I want to minimize wear on the SD so I want to keep disk writes as low as possible.
Using iotop I found that openvpn makes freqent disk writes (for logging?)

Code:

Total DISK READ :      0.00 B/s | Total DISK WRITE :      0.00 B/s
Actual DISK READ:      0.00 B/s | Actual DISK WRITE:      0.00 B/s
  PID  PRIO  USER    DISK READ  DISK WRITE  SWAPIN    IO>    COMMAND
 1269 be/4 root          0.00 B    20.00 K  0.00 %  0.00 % [flush-179:0]
 1850 be/4 nobody        0.00 B    200.00 K  0.00 %  0.00 % openvpn --daemon ovpn-server --status /run/openvpn/server.status 10 --cd /etc/openvpn --script-security 2 --config /etc/openvpn/server.conf --writepid /run/openvpn/server.pid

Can someone tell what these writes are about and suggest how to minimize these disk writes?
Thank you

Skaperen 08-20-2019 05:19 PM

OpenVPN is normally quiet. maybe you should have a look at those logs to see what is going on.

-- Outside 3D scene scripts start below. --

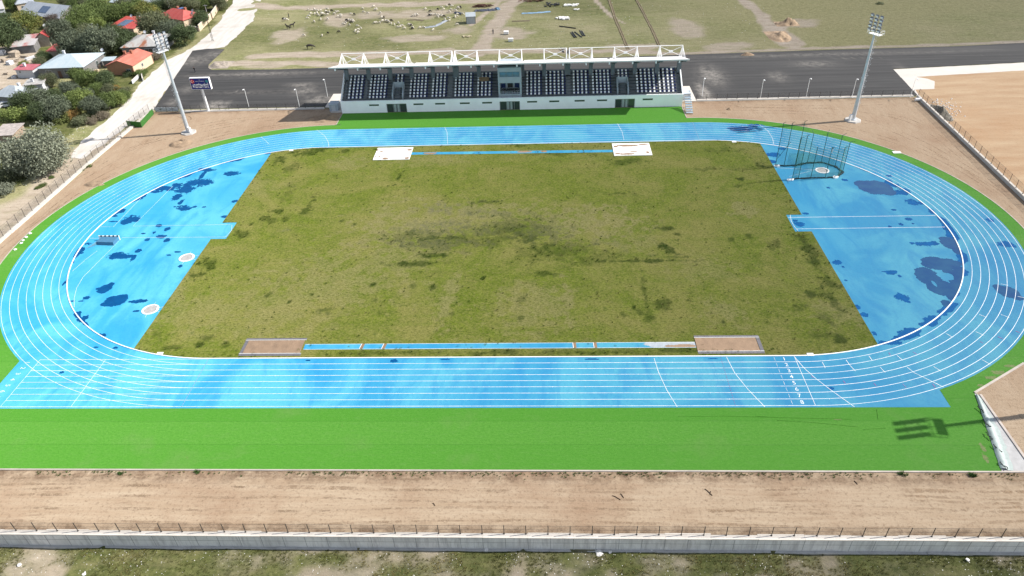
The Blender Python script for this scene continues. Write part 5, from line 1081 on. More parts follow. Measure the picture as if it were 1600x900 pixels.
for px, py, s, lab in ((1410, 738, .7, 'small green weed clump against the turf kerb under the mast shadow'), (1517, 740, .75, 'green weed clump against the turf kerb near the paved strip'), (190, 737, .6, 'olive weed clump below the turf kerb at left'), (310, 735, .6, 'olive weed clump under the turf kerb left of centre')):
    c = gp(px, py, 0); m = MB()
    for k in range(10): t_ = tuft(k); ox, oy = random.gauss(0, .3)*s, random.gauss(0, .14)*s; m.add([(v[0]*s*.55+ox, v[1]*s*.55+oy, v[2]*s*.55) for v in t_.v], t_.f)
    setp(m.build('weed_clump', M_WEED, None, loc=(c[0], c[1]-.25, -.03)), lab, 'weeds')
for px, py, s, lab in ((179, 220.5, .7, 'dark weed clump at the inner foot of the left wall, nearest the mast'), (170, 228, .8, 'grey green weed clump at the inner foot of the left wall'), (139, 260, .9, 'long low weed clump at the inner foot of the left wall'), (128, 266, .8, 'dark round weed clump at the inner foot of the left wall')):
    c = gp(px, py, 0); m = MB()
    for k in range(14): t_ = tuft(k); ox, oy = random.gauss(0, .35)*s, random.gauss(0, .5)*s; m.add([(v[0]*s*.7+ox, v[1]*s*.7+oy, v[2]*s*.5) for v in t_.v], t_.f)
    setp(m.build('weed_clump', M_WEED, None, loc=(c[0], c[1], -.03)), lab, 'weeds')
# clumps of taller weed in the infield, thickest along its edges and dark patches
_dk = pxm(DARK); _ii = in_infield
_x = RNG.uniform(-54.6, 54.5, 30000); _y = RNG.uniform(-36.2, 36.2, 30000)
_e = np.minimum(54.6-np.abs(_x), np.where(np.abs(_x) > S0, RI-.2-np.hypot(np.maximum(0, np.abs(_x)-S0), _y), RI-.2-np.abs(_y)))
_p = (.035+.5*_dk(_x, _y)+.55*np.exp(-np.maximum(0, _e)/.9)*fbm(_x, _y, .25, 3))*(.4+1.2*fbm(_x+9, _y, .12, 3))
_q = _ii(_x, _y) & (RNG.random(30000) < _p); _pts = list(zip(_x[_q], _y[_q])); _k = iter(_pts)
def f_wi():
    x, y = next(_k); return x, y, .02, random.uniform(.10, .34)
scatter('infield_weeds', len(_pts), f_wi, tuft, m_tuft('infield_weeds', D(58, 84, 26), D(100, 122, 50)))
M_FOLD = M_TURF; M_STAIN = plain('soiled_turf', D(122, 140, 84), .9, var=.3, scale=3)
fm = MB()
for pts in ([(1060, 651), (1130, 650), (1200, 652), (1330, 655)], [(1215, 657), (1270, 660), (1340, 667)], [(1350, 671), (1365, 670), (1384, 669)], [(1215, 652), (1180, 650)], [(1370, 640), (1372, 655)]):
    fm.path([tuple(gp(*p)[:2])+(.0,) for p in pts], .055, 6)
setp(fm.build('turf_folds', M_FOLD), kind='structure')
blob('turf_dirt', [(1548, 590, 10, 3), (1560, 582, 12, 3.5), (1532, 602, 6, 2), (1578, 572, 10, 2.5)], M_STAIN, z=.009, amp=2.2); blob('turf_dirt', [(1536, 700, 4, 10), (1540, 716, 5, 9)], M_STAIN, z=.009, amp=2.0); blob('turf_dirt', [(1310, 655, 8, 1.6)], M_STAIN, z=.009, amp=2.4)
# low spoil heaps on the dirt and rubble along the wall of the soil lot
M_SPOIL = plain('spoil_soil', D(188, 162, 134), .95, var=.2, scale=1.2, bump=.1); M_SPOILG = plain('grey_spoil', D(140, 134, 122), .95, var=.3, scale=1.0, bump=.1)
def heap(name, px, py, rx, ry, h, mat, label, seed, z0=-.03):
    c = gp(px, py, 0); xs_ = np.linspace(-rx, rx, 26); ys_ = np.linspace(-ry, ry, 26)
    o = gridmesh(name, xs_, ys_, lambda X, Y: np.maximum(0, 1-np.hypot(X/rx, Y/ry))**.8*h*1.5*np.clip(2.6*fbm(X+seed*9, Y+seed*5, .55, 4)-.6, 0, 2)-.02, mat); o.location = (c[0], c[1], z0); return setp(o, label, 'soil heap')
heap('soil_heap', 283, 224, 2.8, 2.4, .9, M_SPOIL, 'dug earth heap beside the shadow of the left floodlight mast', 1)
heap('soil_heap', 505, 185, 4.5, 2.6, .8, M_SPOIL, 'dark earth heap at the left end of the grandstand', 2)
heap('soil_heap', 1229, 37, 3.6, 2.6, 1.3, M_SPOIL, 'earth mound at the bend of the far right dirt track', 3)
heap('soil_heap', 1217, 57, 3.4, 5.5, .9, M_SPOIL, 'long low earth ridge beside the far right dirt track', 4)
heap('soil_heap', 150, 287, 2.6, 1.4, .5, M_SPOIL, 'low earth ridge beside the left bend of the green turf', 5)
heap('soil_heap', 345, 101, 3.2, 3.4, .8, plain('pale_rubble', D(206, 192, 176), .95, var=.25, scale=2.5, bump=.15), 'pale rubble heap at the tip of the dirt island by the asphalt', 6)
heap('soil_heap', 1470, 176, 1.6, 5.2, 1.0, M_SPOILG, 'grey rubble heap against the wall of the soil lot', 7)
heap('soil_heap', 1168, 86, 2.0, .8, .5, M_SPOIL, 'tiny dark earth heap on the far edge of the right asphalt', 8)
heap('soil_heap', 1139, 171, .7, .5, .4, M_SPOIL, 'tiny clod heap on the earth right of the judges stand', 9)
def f_r2():
    c = gp(1472+random.gauss(0, 14), 172+random.gauss(0, 9), 0)
    if c[0] < 98.5 or c[1] > 58: return None
    return c[0], c[1], .0, random.choice((.08, .12, .2))
scatter('rubble_stones', 260, f_r2, mini_rock, M_STONE)
def f_r3():
    c = gp(random.uniform(40, 135), 0, 0); t = random.random(); a, b = (38, 286), (135, 190); c = gp(a[0]+(b[0]-a[0])*t+random.gauss(0, 5), a[1]+(b[1]-a[1])*t+random.gauss(0, 5), 0); return c[0], c[1], -.08, random.choice((.05, .07, .1, .14))
scatter('roadside_stones', 110, f_r3, mini_rock, M_STONE)
def f_r4():
    c = gp(random.uniform(410, 1200), random.uniform(3, 78), 0); return c[0], c[1], zlow(c[0], c[1])-.02, random.choice((.06, .08, .1, .13))
scatter('field_stones', 500, f_r4, mini_rock, M_STONE)
for px, py, rz_, lab in ((1401, 238.5, .4, 'flat white cover on the earth outside the upper right bend'), (1434, 157.5, 0, 'white barrel lying at the right corner of the perimeter walls')):
    c = gp(px, py, 0); m = MB(); m.bb(-.8, .8, -.45, .45, -.03, .12) if px < 1420 else m.tube((-.7, 0, .35), (.7, 0, .35), .38, n=10); setp(m.build('white_cover' if px < 1420 else 'barrel', M_WHITE, None, loc=(c[0], c[1], 0)), lab, 'cover' if px < 1420 else 'barrel')
for px, py, L in ((196, 358, 7), (184, 372, 9), (50 , 362, 1)):
    pass
c = [(47, 365), (41, 371), (33, 380), (24, 390), (36, 376)]
for i, (px, py) in enumerate(c):
    q = gp(px, py, 0); setp(rock(.32, 50+i, .5).build('rubble', M_STONE, None, loc=(q[0], q[1], .05)), 'white rubble lump on the earth along the left bend of the turf', 'rubble', 'white rubble by the left bend')
# ------------------------------------------------------------------ the village: houses
def m_sheet_roof(name, a, b, rust=None, pitch=3.2):
    k = NT(name); o = k.obj(); x, y, z = k.sep(o); f = k.noise(1, 5, .65, k.map(o, (.9, .35, .4))); g = k.noise(4, 4, .7, o)
    c = k.mix(k.rng(f, .35, .65), a, b)
    if rust is not None: c = k.mix(k.rng(k.noise(1, 5, .6, k.map(o, (.30, .16, .2), loc=(3.1, 1.7, 0)), .5), .5, .62), c, rust)
    c = k.mix(k.rng(g, .6, .8, 0, .4), c, tuple(v*.55 for v in a))
    w_ = k.ma('SINE', k.ma('MULTIPLY', x, pitch*2*PI)); k.bump(w_, .05, .6); return k.done(c, .5, spec=.35)
RF_BLUE = m_sheet_roof('pale_blue_roof', D(212, 232, 240), D(228, 240, 246)); RF_RUST = m_sheet_roof('rusty_roof', D(206, 204, 200), D(226, 222, 216), D(186, 120, 84)); RF_ORNG = m_sheet_roof('orange_roof', D(228, 128, 106), D(240, 150, 128)); RF_RED = m_sheet_roof('red_tile_roof', D(214, 84, 76), D(232, 116, 104), None, 4); RF_PINK = m_sheet_roof('pink_roof', D(214, 110, 122), D(232, 140, 146)); RF_GREY = m_sheet_roof('grey_roof', D(186, 194, 204), D(210, 216, 224)); RF_PATCH = m_sheet_roof('patched_roof', D(236, 232, 230), D(220, 212, 210), D(216, 130, 124)); RF_HIP = m_sheet_roof('blue_grey_roof', D(196, 206, 214), D(222, 230, 236)); RF_DKRED = m_sheet_roof('dark_red_roof', D(190, 76, 74), D(214, 104, 98))
W_GREY = plain('grey_plaster', D(150, 148, 146), .9, var=.2, scale=.7); W_ORNG = plain('orange_plaster', D(216, 160, 126), .9, var=.08); W_CREAM = plain('cream_plaster', D(246, 222, 192), .9, var=.07); W_WHITE = plain('white_plaster', D(236, 238, 242), .9, var=.07); W_STONE = plain('beige_stone', D(206, 190, 170), .95, var=.25, scale=1.2); M_SOLAR = plain('solar_glass', D(96, 116, 146), .12, spec=.8); M_SOLARB = plain('solar_blue', D(52, 88, 170), .15, spec=.8); M_BRICK = plain('brick', D(196, 130, 106), .9, var=.2, scale=2)
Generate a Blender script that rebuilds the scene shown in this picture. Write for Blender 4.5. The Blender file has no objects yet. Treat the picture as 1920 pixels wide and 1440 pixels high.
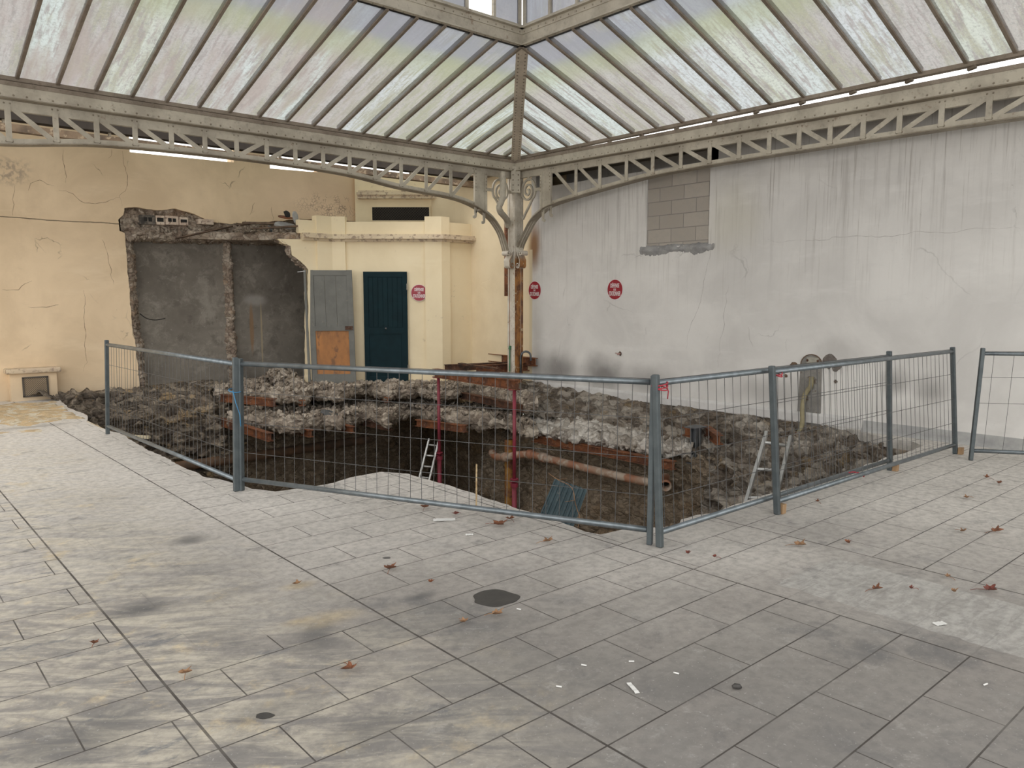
import bpy, bmesh, math, random
from mathutils import Vector, Matrix, noise
R = math.radians
random.seed(7)

# ---------------------------------------------------------------- camera, sky, exposure
# World axes follow the paving joints: +X and +Y run away from the camera to the right and to the left.
YAW, PITCH, EYE, FPX = 41.0, 6.2, 1.6, 1446.0
sc = bpy.context.scene
cam_d = bpy.data.cameras.new('camera'); cam = bpy.data.objects.new('camera', cam_d)
sc.collection.objects.link(cam); sc.camera = cam
cam.location = (0, 0, EYE); cam.rotation_euler = (R(90-PITCH), 0, R(-YAW))
cam_d.sensor_width = 36; cam_d.lens = FPX/1920*36; cam_d.clip_start = .05; cam_d.clip_end = 300
world = bpy.data.worlds.new('world'); sc.world = world; world.use_nodes = True
wn = world.node_tree.nodes; wl = world.node_tree.links
wn['Background'].inputs[0].default_value = (1.0, .985, .955, 1)
wn['Background'].inputs[1].default_value = 2.15
sc.view_settings.view_transform = 'Standard'; sc.view_settings.look = 'None'
sc.view_settings.gamma = 1; sc.view_settings.use_curve_mapping = False
sc.view_settings.exposure = 0.17
sc.cycles.max_bounces = 8; sc.cycles.transparent_max_bounces = 16
sc.cycles.diffuse_bounces = 5

# ---------------------------------------------------------------- measuring helpers
ct, st = math.cos(R(YAW)), math.sin(R(YAW)); cp, sp = math.cos(R(PITCH)), math.sin(R(PITCH))
def ray(px, py):
    x = (px-960)/FPX; y = (720-py)/FPX
    fy = cp+y*sp; fz = -sp+y*cp
    return Vector((x*ct+fy*st, -x*st+fy*ct, fz)), fy
O = Vector((0, 0, EYE))
def G(px, py, z=0.0): r, _ = ray(px, py); return O+r*((z-EYE)/r.z)     # on a level plane
def PB(px, py, b): r, _ = ray(px, py); return O+r*(b/r.y)              # on the plane y = b
def PA(px, py, a): r, _ = ray(px, py); return O+r*(a/r.x)              # on the plane x = a
def PD(px, py, d): r, fy = ray(px, py); return O+r*(d/fy)              # at a distance d ahead
RIGHT = Vector((ct, -st, 0)); AHEAD = Vector((st, ct, 0)); UP = Vector((0, 0, 1))

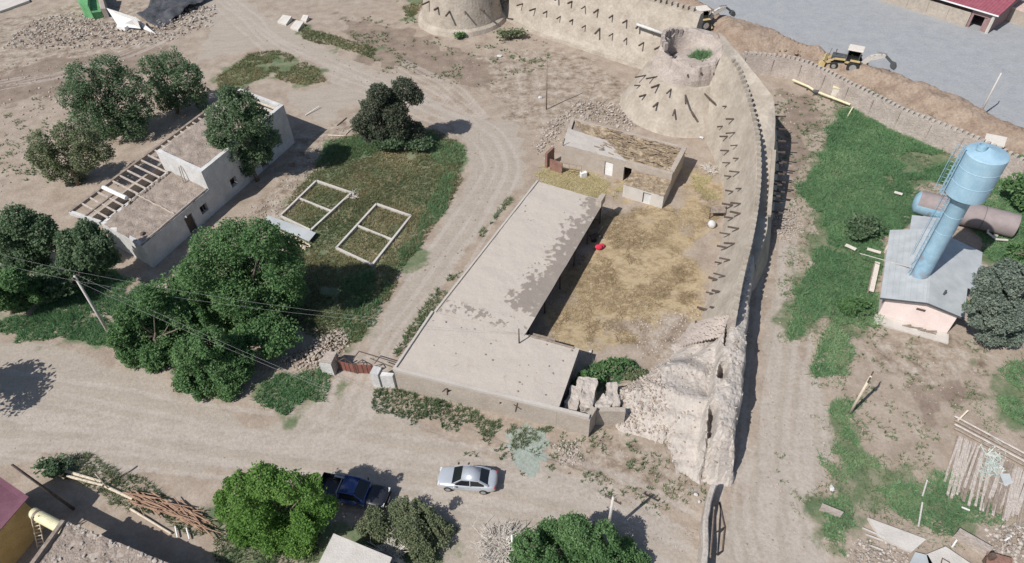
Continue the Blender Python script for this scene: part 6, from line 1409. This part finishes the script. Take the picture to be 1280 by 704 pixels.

berndbausch 08-20-2019 07:58 PM

/proc/PID/fdinfo contains information about each file descriptor, including the current position. To find out which file OpenVPN writes to, try checking which file descriptor's position changes most often. You could then either reconfigure OpenVPN so that it does not perform those writes, or move that file to a RAM-based /tmp or so.

I am sure that lsof is also a great tool for this, but I can't tell you the required command-line options.

bomberb17 08-21-2019 09:13 AM

Quote:

Originally Posted by Skaperen (Post 6027512)
OpenVPN is normally quiet. maybe you should have a look at those logs to see what is going on.

I checked /var/log/syslog and /var/log/syslog.1 , there are only a few logs regarding a couple of connections I did myself. These are not consistent with these persistent disk writes... (31M disk writes so far since yesterday)

Quote:

Originally Posted by berndbausch (Post 6027552)
/proc/PID/fdinfo contains information about each file descriptor, including the current position. To find out which file OpenVPN writes to, try checking which file descriptor's position changes most often. You could then either reconfigure OpenVPN so that it does not perform those writes, or move that file to a RAM-based /tmp or so.

I am sure that lsof is also a great tool for this, but I can't tell you the required command-line options.

Ok but I'm not sure how to reconfigure openvpn to write to RAM or omit these writes entirely..

berndbausch 08-21-2019 10:30 AM

Quote:

Originally Posted by bomberb17 (Post 6027768)
Ok but I'm not sure how to reconfigure openvpn to write to RAM or omit these writes entirely..

Often, /tmp and other directories that contain data that need not be persistent are implemented as RAM filesystems, usually tmpfs. My Odroid has such a /tmp; I'd recommend it for SD-card-based servers.

You may be able to configure OpenVPN so that the file in question resides on a RAM filesystem.